The guy said that the conversion cost £300 but, you're right, there were no details. He also said that it ran on ordinary supermarket cooking oil, or used oil from a fryer - no hint of treatment, other than filtering out the chips!

Interesting...

Ian
Re: BIO Diesel - ChrisR
Most diesels will run on veg oil. Indirect injection ones are best for the raw stuff, but they'll all work fine with a mixture. The big problem is waxing. I bet the "kit" is actually a system for heating the fuel either in the tank or in the fuel supply pipe - not necessary in summer. Very environmentally friendly, since the fuel is more or less CO2 emission neutral. If Andy Bairsto is around he'll confirm that the Germans do this a lot.

Chris
Re: BIO Diesel - ChrisR
Most diesels will run on veg oil. Indirect injection ones are best for the raw stuff, but they'll all work fine with a mixture. The big problem is waxing. I bet the "kit" is actually a system for heating the fuel either in the tank or in the fuel supply pipe - not necessary in summer. Very environmentally friendly, since the fuel is more or less CO2 emission neutral. If Andy Bairsto is around he'll confirm that the Germans do this a lot.

Chris
Re: BIO Diesel - DIESEL DAVE
Why don't we all run on it then ?
Re: BIO Diesel - mike
thanks for the replies,

one thing he said was that he used old cooking oil, I live about 20 miles from two Walkers crisp factories, and i hnow they get through thousands of gallons of the stuff. They must keep changing it, as it gets contaminated and makes the crisps taste funny

the other intersting thing is that we should then pay shithead brown some fuel duty, even though we are recycling old stuff, and helping his so called CO2 balance.

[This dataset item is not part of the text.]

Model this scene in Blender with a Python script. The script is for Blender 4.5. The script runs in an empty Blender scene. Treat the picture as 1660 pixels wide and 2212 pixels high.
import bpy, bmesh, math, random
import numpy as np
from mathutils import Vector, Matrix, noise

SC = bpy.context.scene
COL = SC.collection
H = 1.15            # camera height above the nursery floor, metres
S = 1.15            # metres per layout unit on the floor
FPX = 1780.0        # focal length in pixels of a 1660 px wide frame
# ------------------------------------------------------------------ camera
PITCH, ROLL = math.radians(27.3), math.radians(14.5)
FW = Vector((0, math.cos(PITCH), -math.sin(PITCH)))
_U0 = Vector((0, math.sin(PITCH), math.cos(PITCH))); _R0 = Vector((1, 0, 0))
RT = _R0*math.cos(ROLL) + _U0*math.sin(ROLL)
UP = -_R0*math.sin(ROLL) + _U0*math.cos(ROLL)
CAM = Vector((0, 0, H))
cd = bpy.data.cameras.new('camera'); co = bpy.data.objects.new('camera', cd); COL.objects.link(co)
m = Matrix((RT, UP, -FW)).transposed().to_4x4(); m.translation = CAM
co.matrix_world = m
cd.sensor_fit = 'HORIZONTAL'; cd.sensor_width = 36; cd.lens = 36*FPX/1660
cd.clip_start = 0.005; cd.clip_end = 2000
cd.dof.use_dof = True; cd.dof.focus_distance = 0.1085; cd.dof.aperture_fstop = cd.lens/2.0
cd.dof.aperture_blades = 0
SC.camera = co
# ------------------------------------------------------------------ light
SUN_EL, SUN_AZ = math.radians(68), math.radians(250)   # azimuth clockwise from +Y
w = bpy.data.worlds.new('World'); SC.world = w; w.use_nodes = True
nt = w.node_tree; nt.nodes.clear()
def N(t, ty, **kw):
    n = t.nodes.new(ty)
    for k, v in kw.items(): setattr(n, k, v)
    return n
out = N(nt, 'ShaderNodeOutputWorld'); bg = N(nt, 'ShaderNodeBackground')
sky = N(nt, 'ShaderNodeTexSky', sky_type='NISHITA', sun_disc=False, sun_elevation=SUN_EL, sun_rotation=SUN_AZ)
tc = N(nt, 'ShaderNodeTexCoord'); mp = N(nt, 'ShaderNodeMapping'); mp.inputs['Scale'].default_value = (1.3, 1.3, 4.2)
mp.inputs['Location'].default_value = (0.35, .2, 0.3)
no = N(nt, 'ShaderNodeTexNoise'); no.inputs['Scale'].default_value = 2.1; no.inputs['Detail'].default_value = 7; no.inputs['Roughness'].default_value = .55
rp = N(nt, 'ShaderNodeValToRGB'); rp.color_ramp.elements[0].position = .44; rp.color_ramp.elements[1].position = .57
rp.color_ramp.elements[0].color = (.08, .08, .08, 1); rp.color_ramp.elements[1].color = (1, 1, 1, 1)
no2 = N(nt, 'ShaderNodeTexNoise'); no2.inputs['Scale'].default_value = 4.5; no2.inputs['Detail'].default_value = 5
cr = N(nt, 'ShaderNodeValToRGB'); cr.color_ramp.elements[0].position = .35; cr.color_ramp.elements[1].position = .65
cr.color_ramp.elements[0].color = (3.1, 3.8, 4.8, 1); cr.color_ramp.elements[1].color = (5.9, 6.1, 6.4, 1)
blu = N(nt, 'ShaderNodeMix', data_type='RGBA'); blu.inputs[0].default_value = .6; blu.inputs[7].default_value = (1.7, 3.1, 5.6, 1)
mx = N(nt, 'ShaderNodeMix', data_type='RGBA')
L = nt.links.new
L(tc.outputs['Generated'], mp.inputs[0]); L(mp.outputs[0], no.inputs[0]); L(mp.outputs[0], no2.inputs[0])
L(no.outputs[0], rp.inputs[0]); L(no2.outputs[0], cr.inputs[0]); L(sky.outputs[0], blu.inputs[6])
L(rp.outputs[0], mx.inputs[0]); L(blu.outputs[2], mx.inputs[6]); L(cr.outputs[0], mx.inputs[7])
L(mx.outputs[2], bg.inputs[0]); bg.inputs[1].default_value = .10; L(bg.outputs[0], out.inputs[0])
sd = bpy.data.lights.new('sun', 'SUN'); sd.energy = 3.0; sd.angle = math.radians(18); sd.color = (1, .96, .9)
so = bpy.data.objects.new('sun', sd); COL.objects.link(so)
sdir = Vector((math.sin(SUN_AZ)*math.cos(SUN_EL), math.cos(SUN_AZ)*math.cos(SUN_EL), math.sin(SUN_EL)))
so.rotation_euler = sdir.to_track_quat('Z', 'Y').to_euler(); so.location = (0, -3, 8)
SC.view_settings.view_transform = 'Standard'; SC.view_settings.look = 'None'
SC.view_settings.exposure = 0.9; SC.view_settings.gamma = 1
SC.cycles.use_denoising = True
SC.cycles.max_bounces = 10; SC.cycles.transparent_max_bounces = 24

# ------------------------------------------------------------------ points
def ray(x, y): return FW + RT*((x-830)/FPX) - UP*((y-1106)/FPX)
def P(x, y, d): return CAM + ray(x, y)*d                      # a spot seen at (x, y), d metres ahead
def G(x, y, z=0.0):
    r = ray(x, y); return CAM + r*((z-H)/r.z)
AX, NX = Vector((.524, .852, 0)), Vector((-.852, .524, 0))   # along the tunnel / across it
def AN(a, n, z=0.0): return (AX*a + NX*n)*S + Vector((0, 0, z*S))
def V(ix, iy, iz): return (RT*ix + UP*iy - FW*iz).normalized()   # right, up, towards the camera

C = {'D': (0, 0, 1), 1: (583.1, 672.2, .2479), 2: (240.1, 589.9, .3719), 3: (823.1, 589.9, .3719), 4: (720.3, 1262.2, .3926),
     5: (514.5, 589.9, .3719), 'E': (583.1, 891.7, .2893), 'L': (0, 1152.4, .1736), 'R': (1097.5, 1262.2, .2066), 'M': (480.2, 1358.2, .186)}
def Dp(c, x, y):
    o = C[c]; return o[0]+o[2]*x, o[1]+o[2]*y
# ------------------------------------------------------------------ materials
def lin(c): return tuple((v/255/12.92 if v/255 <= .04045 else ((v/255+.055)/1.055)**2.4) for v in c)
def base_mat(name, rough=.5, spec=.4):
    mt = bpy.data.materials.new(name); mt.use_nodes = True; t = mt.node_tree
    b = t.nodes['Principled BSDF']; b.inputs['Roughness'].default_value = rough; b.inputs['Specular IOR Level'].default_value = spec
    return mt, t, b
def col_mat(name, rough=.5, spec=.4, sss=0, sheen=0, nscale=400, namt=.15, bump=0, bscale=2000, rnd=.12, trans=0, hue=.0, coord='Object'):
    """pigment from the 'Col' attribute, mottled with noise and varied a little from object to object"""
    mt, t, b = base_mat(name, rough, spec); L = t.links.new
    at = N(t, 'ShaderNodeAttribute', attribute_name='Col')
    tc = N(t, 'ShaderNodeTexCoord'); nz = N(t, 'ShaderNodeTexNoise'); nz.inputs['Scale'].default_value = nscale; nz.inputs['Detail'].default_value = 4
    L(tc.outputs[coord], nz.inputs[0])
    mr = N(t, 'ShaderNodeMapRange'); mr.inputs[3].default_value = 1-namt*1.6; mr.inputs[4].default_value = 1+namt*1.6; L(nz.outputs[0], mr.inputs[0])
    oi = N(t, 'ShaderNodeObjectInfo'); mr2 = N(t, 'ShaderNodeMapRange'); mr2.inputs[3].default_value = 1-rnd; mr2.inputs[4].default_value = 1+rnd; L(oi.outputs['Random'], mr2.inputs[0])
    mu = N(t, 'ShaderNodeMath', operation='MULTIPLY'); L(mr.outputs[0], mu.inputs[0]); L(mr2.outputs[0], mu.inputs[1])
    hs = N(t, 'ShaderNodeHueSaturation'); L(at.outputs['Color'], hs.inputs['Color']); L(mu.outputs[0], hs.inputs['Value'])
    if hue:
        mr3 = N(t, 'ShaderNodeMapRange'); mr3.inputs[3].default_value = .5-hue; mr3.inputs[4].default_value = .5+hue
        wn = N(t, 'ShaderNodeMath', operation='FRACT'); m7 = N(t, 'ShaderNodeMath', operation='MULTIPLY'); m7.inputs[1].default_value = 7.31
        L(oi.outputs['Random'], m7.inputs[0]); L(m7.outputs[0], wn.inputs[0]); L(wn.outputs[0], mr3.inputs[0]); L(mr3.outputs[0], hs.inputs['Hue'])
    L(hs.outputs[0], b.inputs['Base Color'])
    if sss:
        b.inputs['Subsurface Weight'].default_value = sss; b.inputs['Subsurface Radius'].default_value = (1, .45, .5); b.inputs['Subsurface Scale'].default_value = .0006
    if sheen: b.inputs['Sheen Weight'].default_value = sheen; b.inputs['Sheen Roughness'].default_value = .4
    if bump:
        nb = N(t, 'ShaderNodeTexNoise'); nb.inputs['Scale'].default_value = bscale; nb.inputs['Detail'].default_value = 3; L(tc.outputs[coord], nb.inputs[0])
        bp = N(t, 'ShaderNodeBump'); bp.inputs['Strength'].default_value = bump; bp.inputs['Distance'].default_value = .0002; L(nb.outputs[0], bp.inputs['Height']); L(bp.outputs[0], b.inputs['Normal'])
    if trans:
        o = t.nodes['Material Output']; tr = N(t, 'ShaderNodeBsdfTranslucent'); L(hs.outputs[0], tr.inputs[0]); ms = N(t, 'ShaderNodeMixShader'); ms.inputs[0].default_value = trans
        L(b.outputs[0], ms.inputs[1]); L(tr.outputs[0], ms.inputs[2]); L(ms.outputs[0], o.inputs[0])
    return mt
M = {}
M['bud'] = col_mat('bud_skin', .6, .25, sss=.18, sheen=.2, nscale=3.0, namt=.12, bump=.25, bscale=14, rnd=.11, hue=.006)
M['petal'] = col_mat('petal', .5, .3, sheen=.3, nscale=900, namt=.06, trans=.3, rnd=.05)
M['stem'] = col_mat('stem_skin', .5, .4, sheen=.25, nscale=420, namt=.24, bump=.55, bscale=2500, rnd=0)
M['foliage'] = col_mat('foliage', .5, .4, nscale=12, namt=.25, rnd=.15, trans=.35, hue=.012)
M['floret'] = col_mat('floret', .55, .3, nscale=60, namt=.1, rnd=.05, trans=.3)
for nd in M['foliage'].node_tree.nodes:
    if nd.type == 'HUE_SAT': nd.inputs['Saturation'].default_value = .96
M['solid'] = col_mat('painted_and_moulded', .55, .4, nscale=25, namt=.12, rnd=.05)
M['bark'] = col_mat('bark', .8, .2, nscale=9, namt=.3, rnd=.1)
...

the question is, how does mr brown know what i'm doing?

is it just an honesty thing?


what about mpg, any ideas on what it's going to drop to?

newbs
Re: BIO Diesel - ChrisR
Fuel consumption should be about the same, I think. As for why we're not all running on it - what incentive do the oil companies (and oil-producing countries such as the UK) have to promote it? Apart from destroying the market for oil, Biodiesel would restructure the world economy by giving third-world agricultural economies a product they could sell to the developed nations. And we wouldn't want that, would we? I still think it will happen, if only because it's cheaper than the research into new engine technologies.

Chris
Re: BIO Diesel - mike
OK, been to look at the veggie van site, it all looks too easy to me. get some oil cooking oil, mix it with a bit of alcohol, and it is nearly the same as normal diesel, does the same mpg, can be mixed in the tank with normal stuff, smells nicer.

there must be a catch, so i've ordered the book from the site to see if its true.

i supose you need the space and time to do the mixing, but apart from that it looks pretty good.

newbs
Re: BIO Diesel - Dan J
A very good argument for investing in a diesel car if ever I saw one. I sure as hell wouldn't be writing cheques to my friend Gordon B if I was producing my own diesel. If the book is any good/it looks feasible will you come back and let everyone know? I might have to invest myself!

Cheers

Dan
Re: BIO Diesel - mike
thanks for the replies.

as usual with our government, the only reason for not using it is money. how big is the oil companies pressure group? a bit bigger than the Bio Diesels i think!

of course good old incompetance comes into it as well, no joined up transport policy etc.

it is possible to make BD in your garage, but its not easy, not v difficult, but not a 5 minute job.

still, i might have a go, in time for the next fuel shortage.
Re: BIO Diesel - mike
i shall get back to you all on this.

i'm thinking of doing something with my company along the the lines of a small biodiesel plant for home use.

not sure yet, depends on a few things, like having some spare time!!

now if i could sell "people spare" time, i think i'd be quids in!